EXERCISE:
Among the records below, find each line that includes the string "wins" and copy it.

TASK INPUTS:
▬▬▬▬▬▬▬▬▬▬

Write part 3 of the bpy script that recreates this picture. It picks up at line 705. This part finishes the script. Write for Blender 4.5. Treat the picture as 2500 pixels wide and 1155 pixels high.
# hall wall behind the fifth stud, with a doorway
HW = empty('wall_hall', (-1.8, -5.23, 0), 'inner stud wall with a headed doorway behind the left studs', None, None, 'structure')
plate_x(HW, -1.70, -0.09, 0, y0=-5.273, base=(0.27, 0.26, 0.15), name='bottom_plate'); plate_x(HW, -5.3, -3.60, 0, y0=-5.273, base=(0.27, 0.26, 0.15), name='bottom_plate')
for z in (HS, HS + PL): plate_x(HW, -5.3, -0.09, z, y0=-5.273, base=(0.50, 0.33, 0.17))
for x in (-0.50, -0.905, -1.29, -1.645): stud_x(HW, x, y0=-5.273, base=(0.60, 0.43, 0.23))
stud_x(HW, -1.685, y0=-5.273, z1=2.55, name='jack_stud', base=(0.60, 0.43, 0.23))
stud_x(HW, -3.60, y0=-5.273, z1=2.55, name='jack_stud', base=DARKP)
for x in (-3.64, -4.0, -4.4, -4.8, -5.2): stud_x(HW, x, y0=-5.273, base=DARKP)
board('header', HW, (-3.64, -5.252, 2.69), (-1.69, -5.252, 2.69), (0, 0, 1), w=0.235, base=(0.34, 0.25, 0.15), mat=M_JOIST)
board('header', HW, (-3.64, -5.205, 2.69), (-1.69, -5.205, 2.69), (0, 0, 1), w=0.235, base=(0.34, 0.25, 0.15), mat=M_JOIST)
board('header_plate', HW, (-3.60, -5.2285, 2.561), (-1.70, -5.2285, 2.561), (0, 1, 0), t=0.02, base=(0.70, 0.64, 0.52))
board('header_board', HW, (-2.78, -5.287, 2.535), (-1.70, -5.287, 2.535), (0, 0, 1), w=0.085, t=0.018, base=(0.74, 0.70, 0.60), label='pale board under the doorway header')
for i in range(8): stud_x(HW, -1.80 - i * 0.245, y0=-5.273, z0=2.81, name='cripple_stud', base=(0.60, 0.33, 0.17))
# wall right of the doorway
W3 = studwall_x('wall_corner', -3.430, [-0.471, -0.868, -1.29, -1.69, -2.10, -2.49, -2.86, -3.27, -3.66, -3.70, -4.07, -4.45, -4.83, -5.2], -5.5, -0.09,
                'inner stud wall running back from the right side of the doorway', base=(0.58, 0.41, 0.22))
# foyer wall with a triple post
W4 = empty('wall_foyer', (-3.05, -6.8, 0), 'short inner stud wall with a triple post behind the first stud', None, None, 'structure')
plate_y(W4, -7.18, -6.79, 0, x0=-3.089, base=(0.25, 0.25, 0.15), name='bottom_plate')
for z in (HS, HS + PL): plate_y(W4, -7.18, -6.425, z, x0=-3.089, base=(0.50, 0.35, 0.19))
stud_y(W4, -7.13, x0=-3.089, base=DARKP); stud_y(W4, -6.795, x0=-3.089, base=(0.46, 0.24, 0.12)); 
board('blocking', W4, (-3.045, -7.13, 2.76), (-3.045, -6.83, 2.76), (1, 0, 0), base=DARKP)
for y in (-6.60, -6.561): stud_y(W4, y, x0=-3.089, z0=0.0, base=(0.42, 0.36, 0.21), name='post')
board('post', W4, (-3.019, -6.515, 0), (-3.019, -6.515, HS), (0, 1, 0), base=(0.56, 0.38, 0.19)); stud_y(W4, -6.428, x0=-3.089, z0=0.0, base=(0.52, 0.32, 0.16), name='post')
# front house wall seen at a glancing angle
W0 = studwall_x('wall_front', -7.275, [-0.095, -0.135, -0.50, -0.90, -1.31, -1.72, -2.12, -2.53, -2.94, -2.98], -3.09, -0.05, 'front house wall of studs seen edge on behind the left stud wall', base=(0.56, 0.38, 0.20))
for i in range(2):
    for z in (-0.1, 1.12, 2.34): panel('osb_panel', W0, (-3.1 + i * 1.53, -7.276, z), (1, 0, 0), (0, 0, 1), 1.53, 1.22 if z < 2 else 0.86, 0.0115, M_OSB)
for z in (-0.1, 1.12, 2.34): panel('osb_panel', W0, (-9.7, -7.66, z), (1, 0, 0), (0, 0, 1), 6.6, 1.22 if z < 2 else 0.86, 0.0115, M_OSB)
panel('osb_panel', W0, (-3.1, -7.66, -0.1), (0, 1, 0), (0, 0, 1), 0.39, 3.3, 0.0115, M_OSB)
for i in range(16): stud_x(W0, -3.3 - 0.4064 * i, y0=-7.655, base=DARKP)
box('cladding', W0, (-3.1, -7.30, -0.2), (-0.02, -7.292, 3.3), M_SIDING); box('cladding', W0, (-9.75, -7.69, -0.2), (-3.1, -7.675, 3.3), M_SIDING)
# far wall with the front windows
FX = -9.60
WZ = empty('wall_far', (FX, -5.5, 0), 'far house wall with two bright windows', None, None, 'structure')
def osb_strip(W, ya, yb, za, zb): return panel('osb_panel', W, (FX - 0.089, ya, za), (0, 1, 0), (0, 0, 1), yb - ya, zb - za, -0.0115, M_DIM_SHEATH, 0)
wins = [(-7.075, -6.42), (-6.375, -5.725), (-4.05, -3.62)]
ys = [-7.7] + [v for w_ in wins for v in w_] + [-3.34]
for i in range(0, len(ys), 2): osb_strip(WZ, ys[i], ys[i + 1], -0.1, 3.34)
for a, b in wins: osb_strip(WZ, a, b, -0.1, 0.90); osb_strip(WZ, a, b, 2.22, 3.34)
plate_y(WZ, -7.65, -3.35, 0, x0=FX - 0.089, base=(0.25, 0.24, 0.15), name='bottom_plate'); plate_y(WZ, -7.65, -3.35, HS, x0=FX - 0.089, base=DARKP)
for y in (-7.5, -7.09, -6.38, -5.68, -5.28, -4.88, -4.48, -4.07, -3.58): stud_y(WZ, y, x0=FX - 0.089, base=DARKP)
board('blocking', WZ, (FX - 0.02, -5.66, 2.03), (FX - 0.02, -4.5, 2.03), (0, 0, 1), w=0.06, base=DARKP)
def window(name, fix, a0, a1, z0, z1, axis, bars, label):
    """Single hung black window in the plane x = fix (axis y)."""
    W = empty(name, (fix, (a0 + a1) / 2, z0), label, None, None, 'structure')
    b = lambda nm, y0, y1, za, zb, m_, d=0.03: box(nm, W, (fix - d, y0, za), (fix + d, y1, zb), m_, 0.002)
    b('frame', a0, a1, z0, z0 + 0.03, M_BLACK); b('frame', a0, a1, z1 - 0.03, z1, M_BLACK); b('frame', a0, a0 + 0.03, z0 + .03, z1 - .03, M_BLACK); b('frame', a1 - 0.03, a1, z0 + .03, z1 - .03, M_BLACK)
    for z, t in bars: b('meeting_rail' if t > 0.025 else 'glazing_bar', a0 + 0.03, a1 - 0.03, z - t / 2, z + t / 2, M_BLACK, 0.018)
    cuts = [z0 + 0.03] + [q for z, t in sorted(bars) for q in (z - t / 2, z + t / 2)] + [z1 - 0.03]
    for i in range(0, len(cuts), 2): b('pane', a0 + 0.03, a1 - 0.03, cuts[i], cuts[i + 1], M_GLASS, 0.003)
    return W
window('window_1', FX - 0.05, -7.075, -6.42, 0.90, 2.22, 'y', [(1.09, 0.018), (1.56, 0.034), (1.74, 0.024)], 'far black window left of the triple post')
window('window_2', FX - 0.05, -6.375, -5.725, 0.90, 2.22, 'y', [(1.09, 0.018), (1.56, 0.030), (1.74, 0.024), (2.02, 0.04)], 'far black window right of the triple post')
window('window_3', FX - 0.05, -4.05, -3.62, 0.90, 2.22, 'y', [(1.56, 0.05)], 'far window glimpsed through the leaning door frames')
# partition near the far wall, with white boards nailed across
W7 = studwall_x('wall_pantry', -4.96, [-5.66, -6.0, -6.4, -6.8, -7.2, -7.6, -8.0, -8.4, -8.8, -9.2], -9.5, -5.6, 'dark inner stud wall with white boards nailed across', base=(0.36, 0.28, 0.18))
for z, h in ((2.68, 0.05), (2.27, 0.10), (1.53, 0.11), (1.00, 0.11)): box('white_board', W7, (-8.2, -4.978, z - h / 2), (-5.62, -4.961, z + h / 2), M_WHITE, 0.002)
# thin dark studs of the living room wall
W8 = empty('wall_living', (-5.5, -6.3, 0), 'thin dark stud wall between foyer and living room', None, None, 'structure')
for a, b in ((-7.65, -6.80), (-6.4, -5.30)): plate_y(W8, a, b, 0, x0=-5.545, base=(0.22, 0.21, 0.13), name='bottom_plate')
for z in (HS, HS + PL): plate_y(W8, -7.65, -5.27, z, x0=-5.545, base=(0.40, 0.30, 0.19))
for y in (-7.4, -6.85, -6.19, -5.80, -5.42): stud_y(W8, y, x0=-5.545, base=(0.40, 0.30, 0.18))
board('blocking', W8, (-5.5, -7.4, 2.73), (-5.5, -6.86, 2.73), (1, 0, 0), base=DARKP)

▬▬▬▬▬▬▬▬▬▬

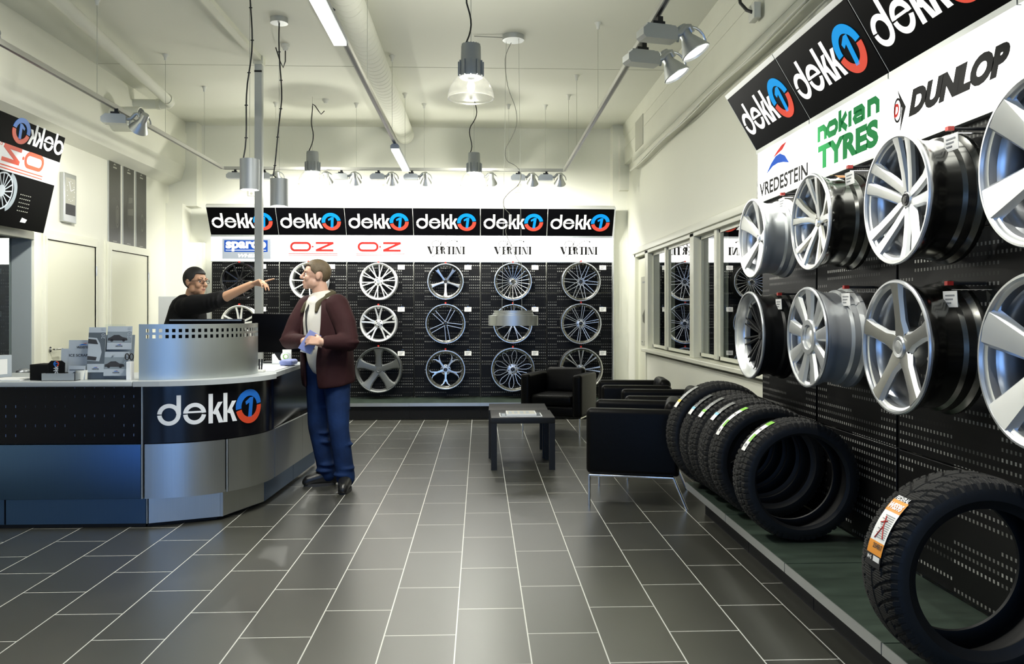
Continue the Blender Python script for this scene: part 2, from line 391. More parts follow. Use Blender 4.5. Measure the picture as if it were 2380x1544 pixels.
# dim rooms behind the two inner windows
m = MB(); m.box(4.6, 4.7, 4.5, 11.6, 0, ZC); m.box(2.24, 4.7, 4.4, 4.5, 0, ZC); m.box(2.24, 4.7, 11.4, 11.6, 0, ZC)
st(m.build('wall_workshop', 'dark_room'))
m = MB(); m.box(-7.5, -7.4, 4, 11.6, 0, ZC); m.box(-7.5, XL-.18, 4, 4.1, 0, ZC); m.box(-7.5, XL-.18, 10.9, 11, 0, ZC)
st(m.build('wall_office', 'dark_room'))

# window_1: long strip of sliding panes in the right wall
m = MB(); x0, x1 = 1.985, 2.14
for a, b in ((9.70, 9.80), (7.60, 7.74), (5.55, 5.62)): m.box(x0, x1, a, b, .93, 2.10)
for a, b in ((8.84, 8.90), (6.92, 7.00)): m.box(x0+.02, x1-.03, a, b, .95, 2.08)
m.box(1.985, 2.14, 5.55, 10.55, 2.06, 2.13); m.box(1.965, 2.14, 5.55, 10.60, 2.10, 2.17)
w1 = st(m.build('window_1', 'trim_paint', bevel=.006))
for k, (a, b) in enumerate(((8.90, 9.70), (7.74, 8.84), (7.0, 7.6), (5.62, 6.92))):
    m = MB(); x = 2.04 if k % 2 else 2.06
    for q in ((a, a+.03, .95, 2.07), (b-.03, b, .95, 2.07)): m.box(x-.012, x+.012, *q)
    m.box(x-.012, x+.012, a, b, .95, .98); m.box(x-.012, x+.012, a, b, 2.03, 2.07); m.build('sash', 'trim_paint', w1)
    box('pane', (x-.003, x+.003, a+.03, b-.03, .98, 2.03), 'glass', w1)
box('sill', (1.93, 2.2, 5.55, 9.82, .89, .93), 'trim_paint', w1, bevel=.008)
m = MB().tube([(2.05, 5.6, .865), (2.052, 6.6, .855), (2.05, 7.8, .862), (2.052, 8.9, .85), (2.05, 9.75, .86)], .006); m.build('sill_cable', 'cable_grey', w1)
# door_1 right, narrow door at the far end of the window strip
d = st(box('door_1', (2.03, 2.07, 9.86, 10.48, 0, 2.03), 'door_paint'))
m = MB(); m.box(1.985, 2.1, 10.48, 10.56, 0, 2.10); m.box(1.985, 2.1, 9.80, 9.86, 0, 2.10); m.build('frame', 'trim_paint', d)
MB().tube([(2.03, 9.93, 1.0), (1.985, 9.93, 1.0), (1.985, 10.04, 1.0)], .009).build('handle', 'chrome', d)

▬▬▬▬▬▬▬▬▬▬

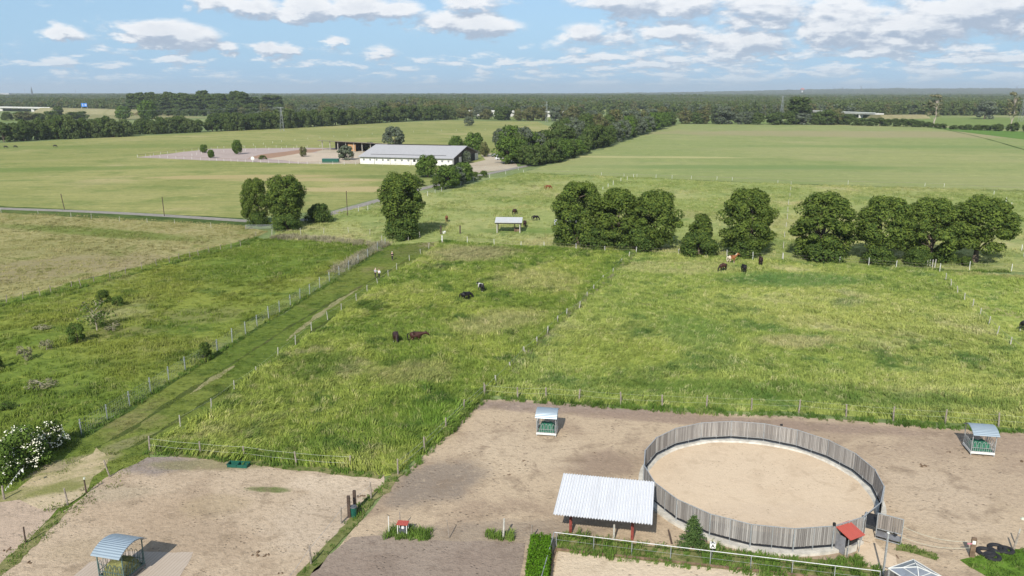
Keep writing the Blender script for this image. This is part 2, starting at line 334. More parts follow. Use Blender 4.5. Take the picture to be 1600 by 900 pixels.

▬▬▬▬▬▬▬▬▬▬

ANSWER BELOW:
wins = [(-7.075, -6.42), (-6.375, -5.725), (-4.05, -3.62)]
ys = [-7.7] + [v for w_ in wins for v in w_] + [-3.34]
for a, b in wins: osb_strip(WZ, a, b, -0.1, 0.90); osb_strip(WZ, a, b, 2.22, 3.34)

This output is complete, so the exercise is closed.